La militante ironía de Enrique Lista aflora en todo lo que tiene que ver con las transacciones intelectuales. El comercio de mercancía artística y la posición del artista, siempre precaria, dentro del mundo laboral. En sus primeras obras, cuando todo el mundo se apresuró a colgarle la etiqueta de conceptual (que ahora se sacude gracias al brillante empleo de la fotografía) llegó a retratarse con un cartel que decía «Hago arte por comida». El mundo del arte dependía de un enorme cepillo que antes llenaban las instituciones públicas y las grandes fundaciones. Lo que en el cepillo era limosna en el arte era subvención o beca. Por eso, mientras un fontanero no tiene que dar explicaciones por las retribuciones de su trabajo, al artista contemporáneo se le fiscalizan desde sus intenciones hasta sus resultados. No es que Enrique Lista pretenda justificar lo que hace, es justo lo contrario: contesta con humor al frecuente estupor que le sobreviene al espectador desinformado o, mejor dicho, al espectador instalado en la desidia o en la desafección.

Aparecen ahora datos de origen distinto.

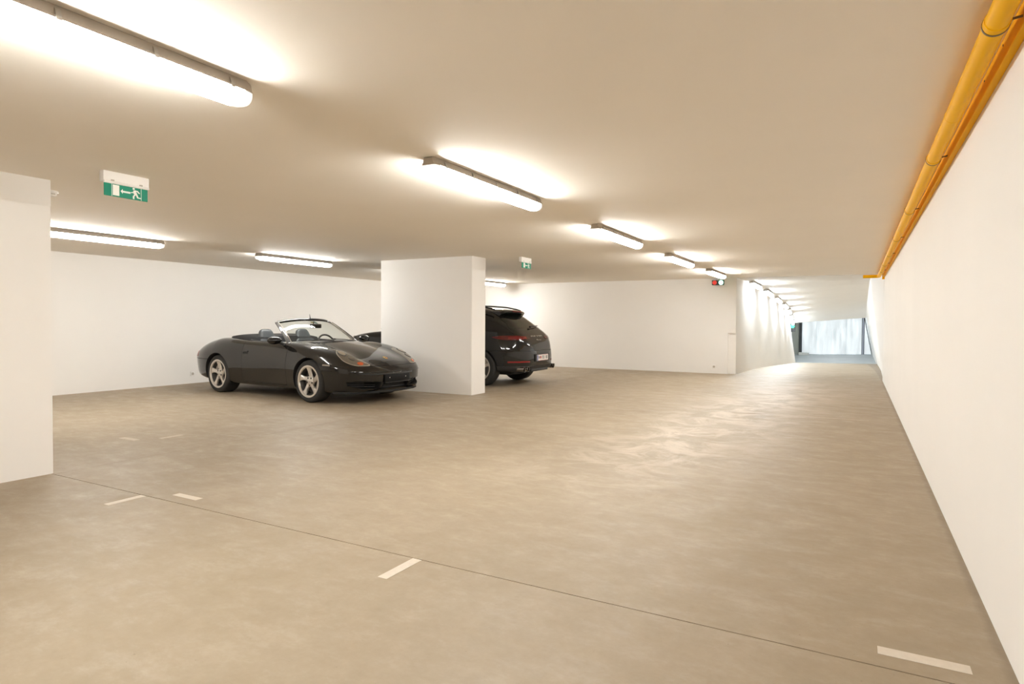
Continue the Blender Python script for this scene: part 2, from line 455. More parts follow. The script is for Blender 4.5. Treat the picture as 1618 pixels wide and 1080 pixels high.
main = [(-2.50, 1.16, 'lit fluorescent batten on the ceiling nearest the camera, cut by the top left frame edge'),
        (-2.51, 4.20, 'lit fluorescent batten on the ceiling right of the near exit sign, second nearest'),
        (-2.56, 7.34, 'lit fluorescent batten third along the long ceiling row towards the ramp'),
        (-2.605, 10.55, 'lit fluorescent batten fourth along the long ceiling row towards the ramp'),
        (-2.605, 13.62, 'lit fluorescent batten above the red and green signal, last before the ramp')]
for x, y, lb in main:
    put_lamp(lamp0, (x, y, H), lb, 'ceiling battens in the long row')
put_lamp(lamp0, (-2.50, -1.95, H), 'lit fluorescent batten on the ceiling behind the camera position', 'ceiling battens in the long row')
for y, lb in ((1.2, 'lit fluorescent batten hidden behind the near wall pillar'), (4.46, 'lit fluorescent batten above the bare stretch of left wall, left of the open car'),
              (7.68, 'lit fluorescent batten over the black convertible near the left wall'), (11.1, 'lit fluorescent batten mostly hidden behind the middle wall pillar'),
              (14.38, 'lit fluorescent batten just showing right of the middle pillar, over the SUV')):
    put_lamp(lamp0, (-8.41 - (y - 4.46) * .02, y, H), lb, 'ceiling battens along the left bays')
TL = [17.75, 20.6, 23.5, 26.4, 29.3, 32.1, 34.2]
def edge(E, y):
    for a, b in zip(E, E[1:]):
        if a[1] <= y <= b[1]:
            t = (y - a[1]) / (b[1] - a[1]); return Vector(a).lerp(Vector(b), t)
    return Vector(E[-1])
names = ['first', 'second', 'third', 'fourth', 'fifth', 'sixth', 'seventh and last']
for y, n in zip(TL, names):
    p0, p1 = edge(LTe, y - .8), edge(LTe, min(y + .8, 35.1)); q = edge(RTe, y)
    c = (p0 + p1) / 2
    side = (q - edge(LTe, y)).normalized()
    put_lamp(tl0, c + side * .14 + Vector((0, 0, -.012)), n + ' lit batten along the top of the left ramp wall', 'battens along the ramp wall', p1 - p0, -0.10)

for y, n in ((38.6, 'nearer'), (42.6, 'farther')):  # added fill battens, out of view, to brighten the forecourt floor and wall
    put_lamp(fill0, (-1.2, y, 1.95), n + ' added fill batten under the forecourt ceiling, unseen behind the ramp lintel', 'added fill battens of the forecourt')
# ------------------------------------------------------------ exit signs
def exit_sign(x, y0, y1, label, k=1.0):
    c = (y0 + y1) / 2; L = y1 - y0
    r = empty('exit_sign', label, 'exit sign', (x, c, H), 0, 'hanging emergency exit signs')
    h = L / 2
    bm = bbox(-.045, .012, -h, h, -.080, 0, .006); link('housing', bm, M['white'], r, 40)
    bm = bmesh.new(); tube(bm, [(.008, -h + .004, -.080), (.008, h - .004, -.080)], .011, 10); link('lower_rail', bm, M['white'], r, 50)
    for s in (-1, 1):
        link('latch', bbox(.010, .016, s * h * .62 - .012, s * h * .62 + .012, -.072, -.060, .002, 1), M['housing'], r)
    b0, b1 = -.182, -.086
    link('sign_panel', bbox(.004, .010, -h + .005, h - .012, b0, b1, .001, 1), M['green'], r)
    X0, X1 = .0100, .0114
    def poly(pts, name='pictogram'):
        bm = bmesh.new()
        a = [bm.verts.new((X0, p[0], p[1])) for p in pts]; b = [bm.verts.new((X1, p[0], p[1])) for p in pts]
        n = len(pts)
        bm.faces.new(b); bm.faces.new(a[::-1])
        for i in range(n): bm.faces.new((a[i], a[(i + 1) % n], b[(i + 1) % n], b[i]))
        bmesh.ops.recalc_face_normals(bm, faces=bm.faces[:])
        return bm
    bm_all = []
    # u: 0..1 along the panel from its left end as seen, w: 0..1 upward
    P = lambda u, w: (-h + .005 + u * (L - .017), b0 + w * (b1 - b0))
    q = lambda pts: [P(*p) for p in pts]
    link('divider_line', poly(q([(.163, .02), (.172, .02), (.172, .98), (.163, .98)])), M['pict'], r)
    link('divider_line', poly(q([(.838, .02), (.847, .02), (.847, .98), (.838, .98)])), M['pict'], r)
    link('door_symbol', poly(q([(.19, .10), (.335, .10), (.335, .90), (.19, .90)])), M['pict'], r)
    link('arrow', poly(q([(.365, .50), (.41, .68), (.415, .56), (.59, .56), (.59, .42), (.415, .42), (.41, .32)])), M['pict'], r)
    man = bmesh.new()
    def add(pts):
        b = poly(q(pts)); me = bpy.data.meshes.new('t'); b.to_mesh(me); b.free(); man.from_mesh(me); bpy.data.meshes.remove(me)
    hd = [(.665 + .027 * math.cos(t), .86 + .085 * math.sin(t)) for t in [k * math.pi / 6 for k in range(12)]]
    add(hd)
    add([(.655, .72), (.70, .76), (.745, .50), (.70, .42), (.665, .46)])           # trunk
    add([(.70, .76), (.76, .74), (.815, .56), (.795, .52), (.745, .66), (.70, .68)])  # rear arm
    add([(.665, .62), (.60, .56), (.60, .50), (.675, .53)])                        # front arm
    add([(.69, .46), (.73, .44), (.68, .26), (.68, .06), (.645, .06), (.645, .28)])   # front leg
    add([(.71, .46), (.745, .48), (.775, .24), (.835, .22), (.835, .15), (.745, .16)])  # rear leg
    link('running_figure', man, M['pict'], r)
    return r
exit_sign(-4.834, 2.58, 2.918, 'green exit sign with arrow and running man, hanging nearest, left of the second batten')
exit_sign(-4.93, 9.265, 9.62, 'small green exit sign hanging further back, right above the middle pillar')

# smoke detector
r = empty('smoke_detector', 'round white smoke detector on the ceiling beside the near pillar', 'smoke detector', (-6.03, 2.80, H))
bm = bmesh.new(); lathe(bm, [(.001, 0), (.052, 0), (.054, -.012), (.050, -.018), (.001, -.018)], 28, 'z'); link('base', bm, M['white'], r, 40)
bm = bmesh.new(); lathe(bm, [(.001, -.018), (.040, -.018), (.040, -.034), (.034, -.044), (.020, -.048), (.001, -.049)], 28, 'z'); link('sensor_head', bm, M['white'], r, 40)
link('vent_slot', bbox(.012, .0408, -.016, .016, -.033, -.023, .001, 1), M['housing'], r)

# ------------------------------------------------------------ yellow pipework along the right wall
PX, PZ, PR = .400, 2.247, .0365
pr_ = empty('gas_pipe', 'yellow round gas pipe under the ceiling beside the right wall', 'pipe', (PX, 0, PZ))
bm = bmesh.new(); tube(bm, [(0, -5.9, 0), (0, 4.7, 0), (0, 15.45, 0)], PR, 28); link('pipe_run', bm, M['yellow'], pr_, 60)
bm = bmesh.new()
arc = [(0, 15.40, 0)] + [(-.10 + .10 * math.cos(t), 15.45 + .10 * math.sin(t), 0) for t in [k * math.pi / 16 for k in range(9)]] + [(-.30, 15.55, 0)]
tube(bm, arc, PR * .98, 20); link('elbow', bm, M['yellow'], pr_, 60)
for y in (2.72, 4.72, 6.72, 8.82, 10.74, 12.45, 13.95):
    bm = bmesh.new(); tube(bm, [(0, y - .07, 0), (0, y - .068, 0), (0, y - .002, 0), (0, y, 0)], [PR + .001, PR + .003, PR + .003, PR + .001], 28); link('coupling', bm, M['yellow'], pr_, 40)
for y in (3.76,):
    bm = bmesh.new(); tube(bm, [(0, y - .004, 0), (0, y, 0), (0, y + .004, 0)], [PR, PR + .0018, PR], 28); link('weld_seam', bm, M['yellow'], pr_, 60)
for y in (-2.0, .7, 2.69, 4.69, 6.69, 8.79, 10.71, 12.42, 13.92):
    bm = bmesh.new(); tube(bm, [(0, y - .006, 0), (0, y + .006, 0)], PR + .0045, 28)
    c = link('pipe_clamp', bm, M['ring'], pr_, 40)
    bm = bmesh.new(); tube(bm, [(PR - .002, y, .006), (.0725, y, .012)], .0045, 8); link('bracket_rod', bm, M['ring'], c, 60)
ch = empty('cable_channel', 'yellow flat rectangular duct fixed to the right wall below the ceiling', 'duct', (XR, 0, 2.232))
link('duct_run', bbox(-.031, -.0005, -5.9, 15.55, 0, .080, .002, 1), M['yellow'], ch)
for y in (3.02, 3.42):
    bm = bmesh.new(); lathe(bm, [(.001, -.034), (.004, -.0335), (.0045, -.031), (.001, -.030)], 10, 'x', (0, y, .055)); link('screw', bm, M['ring'], ch, 60)
link('end_plate', bbox(-.045, -.0005, 15.55, 15.60, -.05, .080, .002, 1), M['yellow'], ch)

# ------------------------------------------------------------ pale joint edge and floor markings (paint, 1 mm)
def marking(x0, x1, y0, y1, label):
    worn = any(w in label for w in ('worn', 'faint', 'tiny', 'thin'))
    c = ((x0 + x1) / 2, (y0 + y1) / 2)
    bm = bbox(x0 - c[0], x1 - c[0], y0 - c[1], y1 - c[1], 0, .0012, .0004, 1)
    tag(link('floor_marking', bm, M['worn' if worn else 'mark'], None, None, (c[0], c[1], 0.0001)), label, 'floor marking', 'painted parking bay ticks')
marking(-1.988, -1.932, 2.293, 2.566, 'white painted tick on the floor at bottom centre, touching the saw cut')
marking(.087, .374, 2.668, 2.732, 'long white painted tick on the floor at bottom right, by the right wall')
marking(-4.355, -4.297, 2.312, 2.562, 'white painted tick lying on the near side of the saw cut, right of the near pillar')
marking(-4.17, -3.912, 2.668, 2.724, 'short white painted tick just beyond the saw cut, right of the near pillar')
marking(-6.665, -6.395, 3.69, 3.756, 'worn white tick left of a slanting tick, beyond the near pillar')
marking(-6.31, -6.25, 3.893, 4.135, 'worn slanting white tick on the floor between near pillar and convertible')
marking(-11.22, -10.86, 6.57, 6.63, 'faint white tick on the floor at the foot of the left wall')
marking(-6.40, -6.12, 8.53, 8.59, 'faint white tick at the foot of the middle pillar')
marking(-6.27, -6.02, 13.84, 13.90, 'tiny white tick on the floor right of the SUV before the far wall')
marking(-1.297, .15, 9.07, 9.105, 'long thin pale strip for the bright edge of a floor joint, across the drive lane before the ramp')  # not a bay tick: bright edge of a floor joint laid on as a strip

# ------------------------------------------------------------ signals, sockets
r = empty('traffic_signal', 'small red and green traffic signal on the far wall beside the ramp mouth', 'traffic signal', (-2.95, YF, 2.205))
link('signal_case', bbox(-.15, .13, -.06, 0, -.06, .06, .01), M['dark'], r)
bm = bmesh.new(); lathe(bm, [(.001, -.085), (.03, -.082), (.05, -.070), (.054, -.055), (.001, -.055)], 24, 'y', (-.085, 0, 0)); link('red_lens', bm, M['redlens'], r, 50)
bm = bmesh.new(); lathe(bm, [(.001, -.085), (.03, -.082), (.05, -.070), (.054, -.055), (.001, -.055)], 24, 'y', (.065, 0, 0)); link('green_lens', bm, M['greenlens'], r, 50)
r = empty('traffic_signal', 'tiny green traffic signal at the far end of the ramp under its ceiling', 'traffic signal', (-2.92, 35.5, 1.02))
link('signal_case', bbox(-.13, .13, -.06, .06, -.22, .20, .01), M['dark'], r)
link('bracket', bbox(-.30, -.12, -.02, .02, .10, .14), M['dark'], r)
bm = bmesh.new(); lathe(bm, [(.001, -.085), (.06, -.08), (.10, -.07), (.105, -.055), (.001, -.055)], 24, 'y', (0, 0, .08)); link('green_lens', bm, M['greenlens2'], r, 50)
def socket(loc, rz, label):
    r = empty('wall_socket', label, 'socket', loc, rz, 'low wall sockets')
    link('face_plate', bbox(-.042, .042, -.012, 0, -.042, .042, .004), M['white'], r, 40)
    bm = bmesh.new(); lathe(bm, [(.001, -.0125), (.024, -.0125), (.026, -.014), (.022, -.0145), (.021, -.006)], 20, 'y'); link('socket_well', bm, M['housing'], r, 40)
    return r
socket((-3.036, YF, .165), 0, 'small white socket low on the far wall left of the ramp mouth')
socket((XL, 7.65, .185), math.pi / 2, 'small white socket low on the left wall behind the convertible')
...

La descontextualización es la golosina favorita de los artistas y uno de los verbos más conjugados por la crítica. Usar los códigos de la semiótica para soluciones inesperadas; trastear con la escala o los reclamos publicitarios; hacer de los iconos audiovisuales las nuevas divisas panteístas.
En el caso de Lista se trata de servirse de las liturgias judeocristianas para sus críticas al consumo de cultura. Juega con ventaja, todos llevamos impresos, en el fondo de nuestro subconsciente, por repetición, los misterios de un viacrucis.